Given exercise:
Copy every line of the following data that includes the string "picture".

Stored data:
┏━━

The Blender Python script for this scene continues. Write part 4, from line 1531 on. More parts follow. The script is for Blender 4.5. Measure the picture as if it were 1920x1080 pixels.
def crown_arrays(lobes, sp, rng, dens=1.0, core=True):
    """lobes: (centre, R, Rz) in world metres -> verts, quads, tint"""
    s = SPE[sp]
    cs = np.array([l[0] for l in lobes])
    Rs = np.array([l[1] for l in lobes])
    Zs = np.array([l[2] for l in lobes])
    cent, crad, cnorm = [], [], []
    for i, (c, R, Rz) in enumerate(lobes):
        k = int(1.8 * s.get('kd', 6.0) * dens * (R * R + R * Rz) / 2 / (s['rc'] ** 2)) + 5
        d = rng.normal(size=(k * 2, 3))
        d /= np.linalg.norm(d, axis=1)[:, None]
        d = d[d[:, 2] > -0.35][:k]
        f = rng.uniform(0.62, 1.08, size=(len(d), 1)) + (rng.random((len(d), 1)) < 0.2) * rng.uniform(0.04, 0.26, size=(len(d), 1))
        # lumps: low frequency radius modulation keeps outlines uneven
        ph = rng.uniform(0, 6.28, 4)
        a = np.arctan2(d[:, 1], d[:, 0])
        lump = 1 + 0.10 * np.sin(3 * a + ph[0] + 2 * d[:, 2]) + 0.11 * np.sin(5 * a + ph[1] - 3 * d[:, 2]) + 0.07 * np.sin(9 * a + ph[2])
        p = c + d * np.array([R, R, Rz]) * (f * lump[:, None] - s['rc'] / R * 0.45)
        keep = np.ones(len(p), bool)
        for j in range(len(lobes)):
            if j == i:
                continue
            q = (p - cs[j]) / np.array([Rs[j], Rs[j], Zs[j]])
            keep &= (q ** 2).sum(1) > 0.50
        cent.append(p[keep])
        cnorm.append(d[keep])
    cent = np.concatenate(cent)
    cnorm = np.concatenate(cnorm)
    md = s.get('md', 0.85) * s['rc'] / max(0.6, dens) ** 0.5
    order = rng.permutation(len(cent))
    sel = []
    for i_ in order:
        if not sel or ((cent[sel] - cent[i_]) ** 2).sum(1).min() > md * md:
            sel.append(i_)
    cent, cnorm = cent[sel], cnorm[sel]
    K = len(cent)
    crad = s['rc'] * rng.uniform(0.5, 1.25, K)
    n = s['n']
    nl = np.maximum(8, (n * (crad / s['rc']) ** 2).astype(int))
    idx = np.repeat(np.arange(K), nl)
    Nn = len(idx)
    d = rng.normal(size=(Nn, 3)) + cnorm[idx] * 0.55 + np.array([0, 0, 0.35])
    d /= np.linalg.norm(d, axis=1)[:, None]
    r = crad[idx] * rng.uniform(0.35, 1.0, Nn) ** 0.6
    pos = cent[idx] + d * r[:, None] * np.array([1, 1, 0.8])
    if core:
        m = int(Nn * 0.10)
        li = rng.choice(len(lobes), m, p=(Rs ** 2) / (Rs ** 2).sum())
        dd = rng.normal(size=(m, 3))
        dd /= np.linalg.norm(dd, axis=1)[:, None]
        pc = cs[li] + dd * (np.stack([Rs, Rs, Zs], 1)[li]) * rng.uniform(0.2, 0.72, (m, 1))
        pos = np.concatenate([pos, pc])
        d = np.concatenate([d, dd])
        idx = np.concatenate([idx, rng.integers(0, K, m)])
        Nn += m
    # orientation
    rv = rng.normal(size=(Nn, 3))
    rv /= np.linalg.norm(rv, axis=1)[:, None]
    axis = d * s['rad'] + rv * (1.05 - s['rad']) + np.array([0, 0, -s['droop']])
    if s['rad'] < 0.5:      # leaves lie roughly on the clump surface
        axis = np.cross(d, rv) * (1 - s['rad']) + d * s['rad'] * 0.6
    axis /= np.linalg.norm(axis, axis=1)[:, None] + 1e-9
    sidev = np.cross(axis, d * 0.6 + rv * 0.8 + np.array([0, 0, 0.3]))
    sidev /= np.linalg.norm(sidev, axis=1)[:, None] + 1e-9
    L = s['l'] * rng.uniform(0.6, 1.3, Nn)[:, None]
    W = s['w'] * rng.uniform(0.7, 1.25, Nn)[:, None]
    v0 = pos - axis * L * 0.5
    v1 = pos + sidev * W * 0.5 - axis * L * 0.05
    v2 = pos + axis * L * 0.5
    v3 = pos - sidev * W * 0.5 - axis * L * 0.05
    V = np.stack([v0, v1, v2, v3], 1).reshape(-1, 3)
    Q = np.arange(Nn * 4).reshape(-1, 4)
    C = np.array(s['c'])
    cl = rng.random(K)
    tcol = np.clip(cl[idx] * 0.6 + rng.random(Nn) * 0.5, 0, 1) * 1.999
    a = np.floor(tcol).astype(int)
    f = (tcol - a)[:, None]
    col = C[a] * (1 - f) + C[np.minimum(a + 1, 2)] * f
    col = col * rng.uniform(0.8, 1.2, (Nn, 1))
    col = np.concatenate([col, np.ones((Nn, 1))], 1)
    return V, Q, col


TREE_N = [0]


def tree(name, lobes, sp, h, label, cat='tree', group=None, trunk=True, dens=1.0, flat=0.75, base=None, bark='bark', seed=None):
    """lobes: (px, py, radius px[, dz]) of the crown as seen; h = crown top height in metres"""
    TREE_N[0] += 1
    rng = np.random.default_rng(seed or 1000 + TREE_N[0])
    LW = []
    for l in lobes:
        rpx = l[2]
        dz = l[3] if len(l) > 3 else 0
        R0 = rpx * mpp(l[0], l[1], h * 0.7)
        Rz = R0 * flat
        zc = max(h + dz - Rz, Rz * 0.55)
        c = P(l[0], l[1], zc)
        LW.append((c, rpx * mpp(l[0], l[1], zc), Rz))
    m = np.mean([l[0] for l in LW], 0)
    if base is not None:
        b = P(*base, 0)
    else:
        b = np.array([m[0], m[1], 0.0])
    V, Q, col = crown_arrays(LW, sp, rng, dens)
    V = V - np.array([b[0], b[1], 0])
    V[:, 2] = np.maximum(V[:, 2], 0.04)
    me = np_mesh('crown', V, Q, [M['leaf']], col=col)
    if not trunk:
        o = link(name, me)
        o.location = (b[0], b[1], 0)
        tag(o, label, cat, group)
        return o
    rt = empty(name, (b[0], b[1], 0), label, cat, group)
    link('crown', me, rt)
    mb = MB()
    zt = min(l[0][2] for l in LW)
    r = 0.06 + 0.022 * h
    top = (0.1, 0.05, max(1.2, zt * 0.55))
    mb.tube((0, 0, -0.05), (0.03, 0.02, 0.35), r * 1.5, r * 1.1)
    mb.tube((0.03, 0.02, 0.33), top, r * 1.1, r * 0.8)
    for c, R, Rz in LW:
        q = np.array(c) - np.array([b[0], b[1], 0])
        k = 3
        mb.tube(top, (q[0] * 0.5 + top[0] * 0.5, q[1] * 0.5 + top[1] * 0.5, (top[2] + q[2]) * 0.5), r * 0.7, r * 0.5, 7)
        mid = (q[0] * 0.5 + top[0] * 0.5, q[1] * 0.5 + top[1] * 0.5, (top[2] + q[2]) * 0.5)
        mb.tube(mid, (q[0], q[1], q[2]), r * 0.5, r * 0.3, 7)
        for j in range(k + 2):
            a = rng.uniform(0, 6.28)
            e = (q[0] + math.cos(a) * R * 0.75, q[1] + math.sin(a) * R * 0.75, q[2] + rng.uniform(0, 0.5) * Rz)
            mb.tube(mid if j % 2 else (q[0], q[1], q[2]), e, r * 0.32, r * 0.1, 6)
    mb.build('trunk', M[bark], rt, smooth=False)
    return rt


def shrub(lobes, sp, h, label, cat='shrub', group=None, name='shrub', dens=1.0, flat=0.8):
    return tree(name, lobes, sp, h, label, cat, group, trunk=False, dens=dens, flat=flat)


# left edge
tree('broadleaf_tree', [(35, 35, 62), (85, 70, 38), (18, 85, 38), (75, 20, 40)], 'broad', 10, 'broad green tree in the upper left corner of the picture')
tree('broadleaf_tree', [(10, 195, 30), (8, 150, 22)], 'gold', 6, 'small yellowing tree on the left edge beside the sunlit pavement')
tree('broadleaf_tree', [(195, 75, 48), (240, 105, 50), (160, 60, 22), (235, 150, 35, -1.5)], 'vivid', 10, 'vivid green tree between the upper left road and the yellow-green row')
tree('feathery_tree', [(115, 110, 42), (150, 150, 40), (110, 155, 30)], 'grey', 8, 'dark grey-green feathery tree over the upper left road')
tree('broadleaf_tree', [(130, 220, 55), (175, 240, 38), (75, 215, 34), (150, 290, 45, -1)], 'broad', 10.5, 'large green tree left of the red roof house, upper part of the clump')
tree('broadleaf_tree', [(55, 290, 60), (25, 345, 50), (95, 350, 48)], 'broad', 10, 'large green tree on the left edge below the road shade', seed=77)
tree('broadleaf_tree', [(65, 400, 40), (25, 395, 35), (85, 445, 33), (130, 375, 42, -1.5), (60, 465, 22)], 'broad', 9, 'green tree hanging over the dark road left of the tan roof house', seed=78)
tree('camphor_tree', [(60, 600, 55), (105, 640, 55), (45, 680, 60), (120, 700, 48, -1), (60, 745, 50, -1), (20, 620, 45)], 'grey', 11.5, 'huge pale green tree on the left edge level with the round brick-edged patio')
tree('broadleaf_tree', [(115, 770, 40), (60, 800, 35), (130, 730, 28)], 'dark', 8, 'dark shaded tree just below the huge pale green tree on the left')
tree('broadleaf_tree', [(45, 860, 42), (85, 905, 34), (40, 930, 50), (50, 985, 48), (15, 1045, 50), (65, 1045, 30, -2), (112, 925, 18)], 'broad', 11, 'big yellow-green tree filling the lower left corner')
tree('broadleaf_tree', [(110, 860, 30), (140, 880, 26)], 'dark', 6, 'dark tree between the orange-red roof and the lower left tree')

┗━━

Worked answer:
The Blender Python script for this scene continues. Write part 4, from line 1531 on. More parts follow. The script is for Blender 4.5. Measure the picture as if it were 1920x1080 pixels.
tree('broadleaf_tree', [(35, 35, 62), (85, 70, 38), (18, 85, 38), (75, 20, 40)], 'broad', 10, 'broad green tree in the upper left corner of the picture')